Stephen King famously has little regard for Kubrick’s film adaptation of the book. This surprised me initially because so many King adaptations are well below-par and, love it or hate it, Kubrick’s endeavour is striking and innovative and pretty damn wild.

But I think I can understand a little better now why King might not have much time for that movie. As much as the book is ultimately a thinly veiled metaphor for the horrors that alcoholism can wreak on a family, so equally the movie is not. Oh, there is booze there and it plays its part, but it is not the root of everything, it is not the point. And Jack Nicholson’s Torrance becomes ever more elevated and dominant as his possession advances while the Torrance of the book becomes a shambling incoherent mess of a thing, a drunk through and through.

I greatly enjoyed my rereading of The Shining. It’s not perfect but nothing ever is and the imagery from the film rather pervades the book, such that’s it’s hard not to see Nicholson when it’s Torrance standing there.

Not everyone's cup of tea, this, but still a very good read. There is more going on than meets the eye and that's always a good start for a good book. 

2 comments:

Marc Paterson said...

You're right in thinking that King doesn't generally have themes in mind when he starts, and discovers them along the way, adding sybolism in with rewrites. You may be surprised to hear I've never read The Shining. The first novel of his I read was Pet Sematary. What an introduction that was!

Jim Murdoch said...

The only King I’ve read is his book on writing which I enjoyed. For the longest time I looked down on him as being only a horror writer because although I’d only read one horror novel--The Exorcist no less—even in my mid-to-late teens I was a bit of a snob when it came to reading; I aimed only to read worthwhile books, literature in other words. My post school reading started with Solzhenitsyn, Camus, Kafka, Sartre and, of course, Beckett. I wasn’t interested in books as entertainment; I wanted to be illuminated and educated. King was okay when adapted for the small and silver screens (I’d give him a couple of hours of my time) although the only time I ever paid to see an adaptation (discounting my TV licence) was when Carrie came out. That said when King’s films and miniseries appeared on the box I would watch them and that’s where—eventually (probably the second or third reshowing) I caught The Shining which I did not hate although I can’t say I was telling all my friends they had to see it. I’d seen it; I was now informed; time to move on. Because this was how I came to Stephen King it took me a long time to realise there might be something more going on with him, that he actually might be a decent writer.
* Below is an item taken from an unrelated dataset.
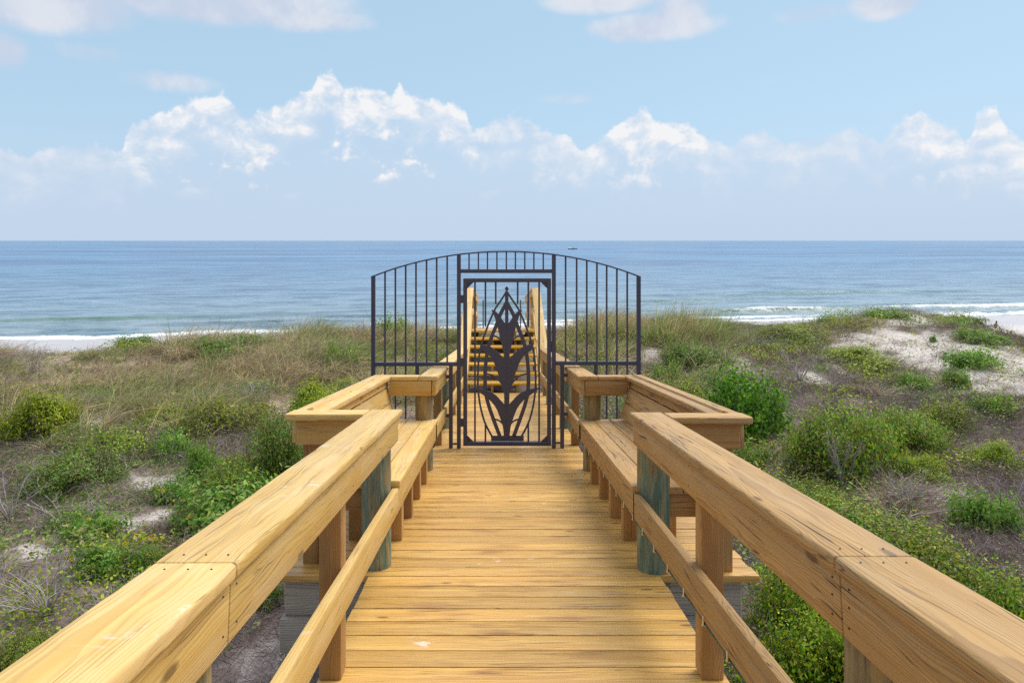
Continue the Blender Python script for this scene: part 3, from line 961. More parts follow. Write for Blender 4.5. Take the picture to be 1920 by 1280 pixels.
def ground_mat():
    m, nt = new_mat('dune_soil')
    g = NG(nt)
    s = g.attr('sand', 'Fac')
    geo = g.n('ShaderNodeNewGeometry')
    pos = geo.outputs['Position']
    a = g.noise(pos, 6, 5, 0.65); b = g.noise(pos, 45, 4, 0.7); c0 = g.noise(pos, 160, 3, 0.7)
    f = g.step(g.m('ADD', s, g.m('ADD', g.m('MULTIPLY', g.m('SUBTRACT', a, 0.5), 0.9), g.m('MULTIPLY', g.m('SUBTRACT', b, 0.5), 1.1))), 0.28, 0.75)
    sand = g.mix(g.step(a, 0.3, 0.7), (0.62, 0.56, 0.51), (0.50, 0.44, 0.40))
    sand = g.mix(g.m('MULTIPLY', g.step(b, 0.55, 0.75), 0.35), sand, (0.30, 0.25, 0.22))
    lit = g.mix(g.step(b, 0.3, 0.7), (0.25, 0.19, 0.17), (0.13, 0.095, 0.085))
    lit = g.mix(g.step(c0, 0.5, 0.7), lit, (0.36, 0.29, 0.25))
    thatch = g.mix(g.step(c0, 0.35, 0.65), (0.30, 0.235, 0.14), (0.50, 0.41, 0.25))
    lit = g.mix(g.m('MULTIPLY', g.attr('straw', 'Fac'), g.step(a, 0.25, 0.55)), lit, thatch)
    col = g.mix(f, lit, sand)
    # the beach: damp sand near the water
    sp = g.n('ShaderNodeSeparateXYZ'); g.l(pos, sp.inputs[0])
    d = g.m('DIVIDE', g.m('SUBTRACT', g.m('SUBTRACT', sp.outputs[1], 70.4), g.m('MULTIPLY', sp.outputs[0], 0.195)), 1.0189)
    wet = g.step(g.m('ADD', d, g.m('MULTIPLY', g.m('SUBTRACT', g.noise(pos, 0.15, 3), 0.5), 5.0)), -17.0, -9.0)
    col = g.mix(g.m('MULTIPLY', wet, 0.9), col, (0.46, 0.42, 0.41))
    rough = g.m('SUBTRACT', 0.9, g.m('MULTIPLY', wet, 0.62))
    bsdf_out(g, col, rough, 0.3, g.m('ADD', a, g.m('MULTIPLY', b, 0.5)), 0.03, 0.5)
    return m


me = np_mesh('dune_ground', V, Q, smooth=True)
st_px = CX + F * (V[:, 0] - CAMX) / np.maximum(V[:, 1], 0.5)
straw = np.clip((V[:, 1] - 9.5) / 3, 0, 1) * np.clip((25 - V[:, 1]) / 3, 0, 1) * np.where(st_px < 900, 1.0, np.clip((1480 - st_px) / 200, 0, 1) * np.clip((V[:, 1] - 15) / 2, 0, 1))
at = me.attributes.new('straw', 'FLOAT', 'POINT')
at.data.foreach_set('value', straw.astype(np.float32))
at = me.attributes.new('sand', 'FLOAT', 'POINT')
at.data.foreach_set('value', sand_at(V[:, 0], V[:, 1]).astype(np.float32))
tag(link('dune_ground', me, ground_mat()), 'rolling sand dunes with bare pale patches falling to the beach', None, None, 'structure')

# ------------------------------------------------------------------ sea
SZ = CAMZ - SEA_H
tn = np.array([1, 0.195]) / 1.0189
nn = np.array([-0.195, 1]) / 1.0189
ss = grid_axis(-70, 110, 0.8, 1.12, -40000, 40000)
dd = grid_axis(-4, 60, 0.22, 1.09, -6, 40000)
S_, D_ = np.meshgrid(ss, dd)
ORG = np.array([0.0, 70.4])
XX = ORG[0] + S_ * tn[0] + D_ * nn[0]
YY = ORG[1] + S_ * tn[1] + D_ * nn[1]
ZZ = np.full_like(XX, SZ)
foam = np.zeros_like(XX)
green = np.zeros_like(XX)
edge = vnoise(S_, S_ * 0, 0.06, 2) * 1.6 + vnoise(S_, S_ * 0, 0.3, 6) * 0.5
WAVES = [  # distance out, height, along-shore centre, half length, foaminess
    (15.5, 0.4, -42, 15, 0.05), (9.0, 0.25, -20, 60, 0.34), (5.0, 0.2, -40, 55, 0.42), (3.2, 0.2, 45, 60, 0.8), (8.2, 0.55, 36, 14, 0.55), (9.5, 0.45, 75, 26, 0.95), (13.0, 0.25, 55, 40, 0.30), (24.0, 0.35, 10, 40, 0.06), (34, 0.35, 70, 50, 0.05), (12.0, 0.2, 0, 30, 0.25),
]
for (d0, h, s0, hl, fo) in WAVES:
    wob_ = vnoise(S_, S_ * 0, 0.05, int(d0 * 3)) * 1.2 + vnoise(S_, S_ * 0, 0.25, int(d0)) * 0.35
    env = np.exp(-((S_ - s0) / hl) ** 4) * np.clip(0.65 + 0.6 * vnoise(S_, S_ * 0, 0.08, int(d0 * 7)), 0, 1.2)
    u = D_ - d0 - wob_
    ZZ += h * env * np.exp(-np.where(u < 0, (u / 0.55) ** 2, (u / 1.5) ** 2))
    green = np.maximum(green, env * np.exp(-((u + 0.2) / 0.9) ** 2) * (h > 0.3))
    foam = np.maximum(foam, fo * env * np.exp(-np.where(u < 0, (u / 1.3) ** 2, (u / 0.45) ** 2)))
sw = D_ - edge
foam = np.maximum(foam, np.clip(1.25 - np.abs(sw - 0.4) / 2.6, 0, 1) * (0.75 + 0.35 * vnoise(S_, D_, 0.25, 8)))
foam = np.maximum(foam, 0.45 * np.clip((S_ - 18) / 25, 0, 1) * np.clip(1.2 - np.abs(sw - 4.5) / 4.2, 0, 1))
ZZ += 0.03 * np.clip(fnoise(S_, D_, 0.9, 3, 2), -1, 1) * (D_ < 60)
nx, ny = len(ss), len(dd)
idx = np.arange(nx * ny).reshape(ny, nx)
Q = np.stack([idx[:-1, :-1], idx[:-1, 1:], idx[1:, 1:], idx[1:, :-1]], -1).reshape(-1, 4)
me = np_mesh('sea', np.stack([XX, YY, ZZ], -1).reshape(-1, 3), Q, smooth=True)
for nm, arr in (('foam', foam), ('green', green), ('off', D_)):
    at = me.attributes.new(nm, 'FLOAT', 'POINT')
    at.data.foreach_set('value', arr.ravel().astype(np.float32))


def sea_mat():
    m, nt = new_mat('sea_water')
    g = NG(nt)
    geo = g.n('ShaderNodeNewGeometry'); pos = geo.outputs['Position']
    foam = g.attr('foam', 'Fac'); green = g.attr('green', 'Fac'); off = g.attr('off', 'Fac')
    rot = g.n('ShaderNodeMapping'); rot.inputs['Rotation'].default_value = (0, 0, -0.19); g.l(pos, rot.inputs[0])
    st = g.n('ShaderNodeMapping'); st.inputs['Scale'].default_value = (0.11, 0.34, 0.2); g.l(rot.outputs[0], st.inputs[0])
    st2 = g.n('ShaderNodeMapping'); st2.inputs['Scale'].default_value = (0.6, 1.7, 1); g.l(rot.outputs[0], st2.inputs[0])
    st3 = g.n('ShaderNodeMapping'); st3.inputs['Scale'].default_value = (0.012, 0.055, 0.03); g.l(rot.outputs[0], st3.inputs[0])
    st4 = g.n('ShaderNodeMapping'); st4.inputs['Scale'].default_value = (0.0016, 0.009, 0.01); g.l(rot.outputs[0], st4.inputs[0])
    a = g.noise(st.outputs[0], 1, 4, 0.6); b = g.noise(st2.outputs[0], 1, 4, 0.65); c = g.noise(st3.outputs[0], 1, 4, 0.6); e = g.noise(st4.outputs[0], 1, 4, 0.6)
    # shallow green water turns deep blue further out
    near_ = g.step(off, 320.0, 30.0)
    mixw = g.m('ADD', g.m('MULTIPLY', g.m('ADD', g.m('MULTIPLY', a, 0.65), g.m('MULTIPLY', b, 0.35)), near_), g.m('MULTIPLY', g.m('ADD', g.m('MULTIPLY', c, 0.6), g.m('MULTIPLY', e, 0.4)), g.m('SUBTRACT', 1.0, near_)))
    deep = g.mix(g.step(mixw, 0.40, 0.57), (0.004, 0.060, 0.19), (0.065, 0.205, 0.36))
    shal = (0.13, 0.20, 0.245)
    far = g.step(g.m('LOGARITHM', g.m('MAXIMUM', off, 1.0), 10.0), 0.8, 2.7)
    col = g.mix(far, g.mix(g.step(mixw, 0.40, 0.57), (0.075, 0.15, 0.19), (0.24, 0.31, 0.35)), deep)
    col = g.mix(g.m('MULTIPLY', green, 0.8), col, (0.075, 0.17, 0.115))
    n2 = g.noise(pos, 0.9, 5, 0.7); n3 = g.noise(pos, 4.0, 4, 0.7)
    fb = g.step(g.m('ADD', foam, g.m('ADD', g.m('MULTIPLY', g.m('SUBTRACT', n2, 0.5), 0.9), g.m('MULTIPLY', g.m('SUBTRACT', n3, 0.5), 0.7))), 0.42, 0.72)
    # scattered whitecaps
    wc = g.m('MULTIPLY', g.m('MULTIPLY', g.step(a, 0.67, 0.74), g.step(b, 0.56, 0.66)), g.step(off, 400.0, 60.0))
    fb = g.m('MAXIMUM', fb, g.m('MULTIPLY', wc, 0.8))
    col = g.mix(fb, col, (0.82, 0.82, 0.80))
    h = g.m('ADD', g.m('MULTIPLY', a, 1.0), g.m('ADD', g.m('MULTIPLY', b, 0.30), g.m('MULTIPLY', c, 4.0)))
    bs = bsdf_out(g, col, g.m('ADD', 0.22, g.m('MULTIPLY', fb, 0.6)), 0.30, h, 0.6, 0.9)
    bs.inputs['IOR'].default_value = 1.33
    return m


tag(link('sea', me, sea_mat()), 'blue ocean with small waves breaking on the beach', None, None, 'structure')

# ------------------------------------------------------------------ vegetation
GREEN_G = [(0.16, 0.37, 0.022), (0.10, 0.27, 0.018), (0.25, 0.45, 0.03), (0.065, 0.17, 0.018)]       # glossy green
GREEN_Y = [(0.40, 0.48, 0.022), (0.28, 0.39, 0.02), (0.50, 0.54, 0.04), (0.14, 0.24, 0.02)]             # yellow green
GREEN_O = [(0.17, 0.22, 0.032), (0.105, 0.16, 0.022), (0.25, 0.28, 0.05), (0.28, 0.24, 0.09)]            # olive, dull
GREEN_C = [(0.19, 0.38, 0.045), (0.12, 0.28, 0.032), (0.28, 0.43, 0.06), (0.33, 0.40, 0.09)]            # creeper
GREEN_B = [(0.20, 0.44, 0.025), (0.13, 0.33, 0.02), (0.29, 0.52, 0.035), (0.34, 0.50, 0.05)]               # bright berry bush
TWIG = [(0.20, 0.155, 0.145), (0.27, 0.22, 0.205), (0.14, 0.105, 0.095), (0.33, 0.28, 0.26)]


def shrub_meshes(seed, n, size, aspect, cols, clumps=60, squash=0.75, spread=0.17, lowcut=-0.15, extra=(), twigs=60):
    """a shrub about 1 m in radius: (foliage mesh, stem mesh); size = leaf length"""
    rng = np.random.default_rng(seed)
    # several uneven lobes of leaf clumps
    nl_ = int(rng.integers(7, 11))
    la = rng.uniform(0, 2 * math.pi, nl_); lr = np.sqrt(rng.uniform(0.0, 1, nl_)) * 0.66
    lc = np.stack([np.cos(la) * lr, np.sin(la) * lr, squash * rng.uniform(0.05, 0.55, nl_) * (1 - 0.55 * lr)], -1)
    ls = rng.uniform(0.26, 0.5, nl_)
    li = rng.integers(0, nl_, clumps)
    th = rng.uniform(0, 2 * math.pi, clumps); zc = rng.uniform(-0.35, 1, clumps)
    rr = np.sqrt(np.clip(1 - zc * zc, 0, 1))
    cc = lc[li] + np.stack([rr * np.cos(th), rr * np.sin(th), zc * 0.85], -1) * (ls[li] * rng.uniform(0.65, 1.15, clumps))[:, None]
    cc[:, 2] = np.maximum(cc[:, 2], lowcut * squash)
    inner = rng.uniform(0.25, 0.7, (clumps // 3, 1)) * cc[:clumps // 3]
    allc = np.concatenate([cc, inner])
    k = rng.integers(0, len(allc), n)
    off = rng.normal(size=(n, 3)) * spread * rng.uniform(0.5, 1.25, (n, 1))
    off = np.where((np.linalg.norm(off, axis=1) > 2.3 * spread)[:, None], off * 0.4, off)
    pos = allc[k] + off
    pos[:, 2] = np.maximum(pos[:, 2], lowcut * squash * 0.9 + rng.uniform(0, 0.1, n))
    nr_ = unit(off) * 0.6 + unit(allc[k]) * 0.6 + rng.normal(size=(n, 3)) * 0.45 + np.array([0, 0, 0.35])
    col = pick(cols, n, rng, 0.2)
    ctone = rng.uniform(0.8, 1.2, len(allc))[k][:, None]      # every spray of leaves has its own age
    L = size * rng.uniform(0.65, 1.25, n)
    G_ = Geo()
    G_.add(*leaves(pos, nr_, L, L * aspect, np.clip(col * ctone, 0, 1), rng))
    for (frac, ec) in extra:
        q = int(n * frac); j = rng.integers(0, n, q)
        ll = size * rng.uniform(0.6, 1.1, q)
        G_.add(*leaves(pos[j] + rng.normal(size=(q, 3)) * 0.02, nr_[j], ll, ll * aspect, pick(ec, q, rng), rng))
    fol = G_.mesh('foliage')
    fol.materials.append(M['leaf'])
    t = min(twigs, len(allc))
    e = allc[rng.choice(len(allc), t, replace=False)] * rng.uniform(0.85, 1.28, (t, 1))
    b0 = np.concatenate([rng.normal(size=(t, 2)) * 0.10, np.full((t, 1), -0.45)], 1)
    m1 = b0 * 0.55 + e * 0.45 + rng.normal(size=(t, 3)) * 0.07
    Pth = np.stack([b0, (b0 + m1) / 2 + rng.normal(size=(t, 3)) * 0.03, m1, (m1 + e) / 2 + rng.normal(size=(t, 3)) * 0.05, e], 1)
    S_ = Geo()
    S_.add(*tubes(Pth, rng.uniform(0.010, 0.018, t), np.full(t, 0.003), pick(TWIG, t, rng), rng))
    # side twigs
    q = t * 5
    kk = rng.integers(0, t, q); f = rng.uniform(0.35, 1, (q, 1))
    st_ = m1[kk] * (1 - f) + e[kk] * f
    en = st_ + unit(unit(st_) + rng.normal(size=(q, 3)) * 0.7) * rng.uniform(0.12, 0.34, (q, 1))
    md = (st_ + en) / 2 + rng.normal(size=(q, 3)) * 0.025
    S_.add(*tubes(np.stack([st_, md, en], 1), np.full(q, 0.0045), np.full(q, 0.0018), pick(TWIG, q, rng), rng))
    stem = S_.mesh('stems'); stem.materials.append(M['twig'])
    return fol, stem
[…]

I think it might’ve been the film of Dolores Claiborne that changed my mind although Misery also made me sit up and pay attention.

The biggest problem Kubrick’s take on The Shining has is its casting (and directing) of Jack Nicholson. In an interview King said,

“The character of Jack Torrance has no arc in that movie. Absolutely no arc at all. When we first see Jack Nicholson, he’s in the office of Mr. Ullman, the manager of the hotel, and you know, then, he’s crazy as a shit house rat. All he does is get crazier. In the book, he’s a guy who’s struggling with his sanity and finally loses it. To me, that’s a tragedy. In the movie, there’s no tragedy because there’s no real change.”
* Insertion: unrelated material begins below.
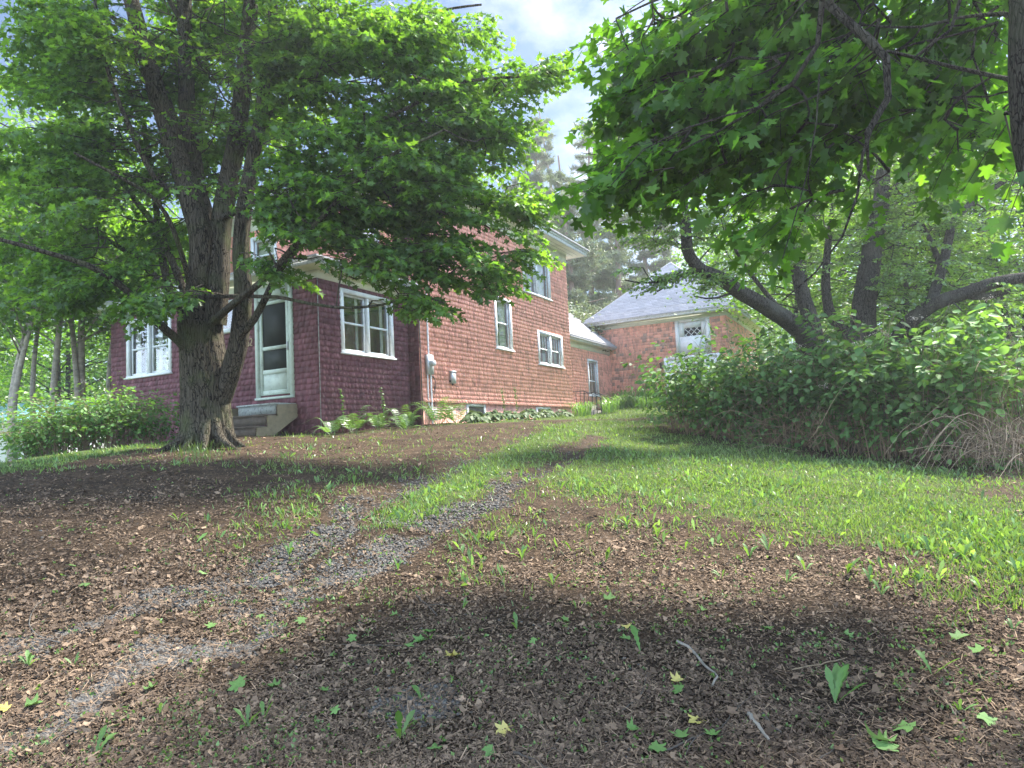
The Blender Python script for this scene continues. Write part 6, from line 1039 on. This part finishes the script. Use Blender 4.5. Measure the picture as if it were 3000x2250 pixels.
# ---- white clapboard building down the slope at the left
M_clap = mat('white_clapboard', (.80, .80, .80), .6, .05, 3, .05, 30); M_turq = mat('turquoise_metal_roof', (.22, .50, .56), .5, .08, 3, 0)
c0 = P3(-420, 1000, 27); c1 = P3(120, 1000, 29); c0[2] = c1[2] = 0; dX = norm(c1-c0); nY = np.array([dX[1], -dX[0], 0]); Lb = np.linalg.norm(c1-c0); root = thing('white_building', ((c0[0]+c1[0])/2, (c0[1]+c1[1])/2, -.8), 'white clapboard building with turquoise roof, down the slope behind the left bush', 'building')
g = G(); zz = -1.6
while zz < 3.4: g.frame(c0, dX, nY, np.array([0, 0, 1.]), 0, Lb, 0, .03, zz, zz+.135); g.add([c0+dX*0+nY*.055+[0, 0, zz], c1+nY*.055+[0, 0, zz], c1+nY*.03+[0, 0, zz+.15], c0+nY*.03+[0, 0, zz+.15]], [[0, 1, 2, 3]]); g.add([c0+nY*.031+[0, 0, zz], c1+nY*.031+[0, 0, zz], c1+nY*.055+[0, 0, zz], c0+nY*.055+[0, 0, zz]], [[0, 1, 2, 3]]); zz += .15
g.frame(c0, dX, nY, np.array([0, 0, 1.]), 0, Lb, -6, -.01, -1.6, 3.4); g.build('wall', M_clap, root)
g = G(); V = [c0-dX*.4+nY*.5+[0, 0, 3.35], c1+dX*.4+nY*.5+[0, 0, 3.35], c1+dX*.4-nY*3+[0, 0, 4.3], c0-dX*.4-nY*3+[0, 0, 4.3], c1+dX*.4-nY*6.5+[0, 0, 3.35], c0-dX*.4-nY*6.5+[0, 0, 3.35]]; g.add(V, [[0, 1, 2, 3], [3, 2, 4, 5]]); g.add([v-[0, 0, .08] for v in V], [[0, 1, 2, 3], [3, 2, 4, 5]]); g.add([V[0], V[1], V[1]-[0, 0, .08], V[0]-[0, 0, .08]], [[0, 1, 2, 3]]); g.build('roof', M_turq, root)
bpy.context.view_layer.update()
# ---------------------------------------------------------------- added haze volume, imitating the lens veil
g = G(); x0, x1, y0, y1, z0, z1 = -175, 178, -132, 262, float(ZZ.min())-1, 34
g.hexa([(x0, y0, z0), (x1, y0, z0), (x1, y1, z0), (x0, y1, z0), (x0, y0, z1), (x1, y0, z1), (x1, y1, z1), (x0, y1, z1)])
hm = bpy.data.materials.new('veil_haze'); hm.use_nodes = True; t = hm.node_tree; t.nodes.clear(); pv = N(t, 'ShaderNodeVolumePrincipled'); pv.inputs['Density'].default_value = .0017; pv.inputs['Color'].default_value = (.92, .96, 1, 1); pv.inputs['Anisotropy'].default_value = .5
oo = N(t, 'ShaderNodeOutputMaterial'); t.links.new(pv.outputs[0], oo.inputs['Volume']); g.build('veil_haze', hm, None, kind='stuff')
and I agree with him. Think of one of Nicholson’s other great roles, the Joker and compare his performance to Joaquin Phoenix’s recent take on the character. We all know the monster Fleck will become but I think what got many people is how much they felt for him as he begins his descent. Nicholson’s Napier, who was already a gangster (i.e. a bad guy), is fuelled by revenge and in that respect he’s quicker to go full Joker. Fleck is driven to become the Joker, hence the tragedy.
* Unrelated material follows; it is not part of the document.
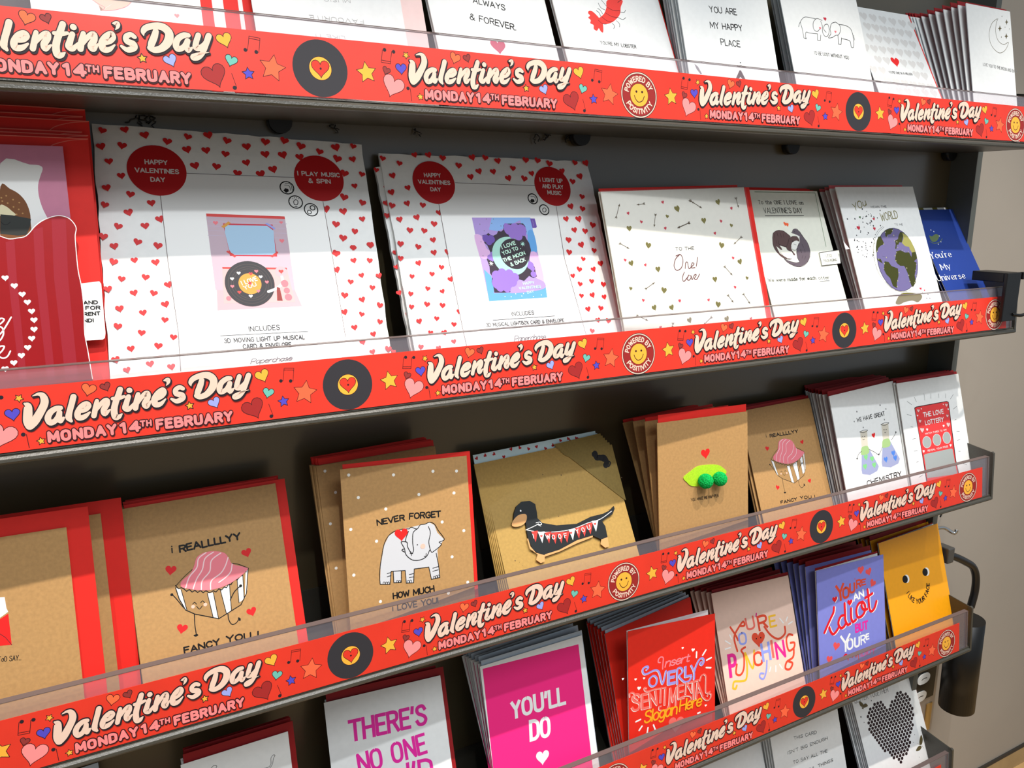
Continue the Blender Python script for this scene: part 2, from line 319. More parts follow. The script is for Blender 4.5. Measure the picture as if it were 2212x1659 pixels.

The thing about the Joker is there no longer is a definitive version for any actor to measure up to unlike someone like Poirot or Holmes. And the same is true of the Batman. We get takes on them and I see it as no different to the way different actors play the likes of Hamlet or Macbeth. I know JJ Abrams is developing a TV series called Overlook and I’ll be interested to see how it pans out. I enjoyed watching Bates Motel because it had the time to devote to character development and encouraged nuanced performances.